His journey, to find John Lennon in the rural town of Almeria during the filming of Richard Lester’s How I Won the War in 1966, is an inspired heroes journey and the beauty of this story is that he doesn’t go it alone. In fact, being the personable, talkative and genuinely fun-loving man that he is, he welcomes others into his adventure. Belen is a woman struggling to figure her life out as she tries to hide the fact that she’s well along 3 months pregnant with nowhere to turn. Juanjo sports a mop top rather like the one I used to have, except in this case his father doesn’t approve. The familial tension is too much for him and he skips out, looking for something different.

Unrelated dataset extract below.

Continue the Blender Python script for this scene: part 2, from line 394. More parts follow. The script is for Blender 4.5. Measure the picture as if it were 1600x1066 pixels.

These are the crossroads at which they end up riding down winding coastal roads as Antonio slowly puts them at ease with his charms — and an unfathomable enthusiasm for the Beatles. The following interludes of Living is Easy are better seen than explained because they generally unfold with the clarity and everyday delights of real life. And in this case, the Fifth Beatle gets his happy ending. He was rewarded for the disarmingly audacious way he chose to live.

Admittedly, I probably don’t hold up nearly as well against the fandom of Antonio, but if nothing else, I admire the Beatles for their lyricism and the pure, revolutionary nature of their music. I never grow sick of it. And like a great many of us out in the audience, I hope to live out these kinds of adventures with the people I meet along the way. To badly paraphrase Tennyson, it’s better to say you tried and failed than to never have tried at all. Because you never know, you just might get lucky.

For all those who don’t know, the film’s title derives from Lennon’s “Strawberry Fields Forever,” a very personal song in its own right. However, as I scanned the backlogs of my mind, I thought to myself, of all the options, what an odd song to choose. But, in truth, it fits perfectly with the themes of this magical mystery tour. An evocative song for a deeply heartfelt film.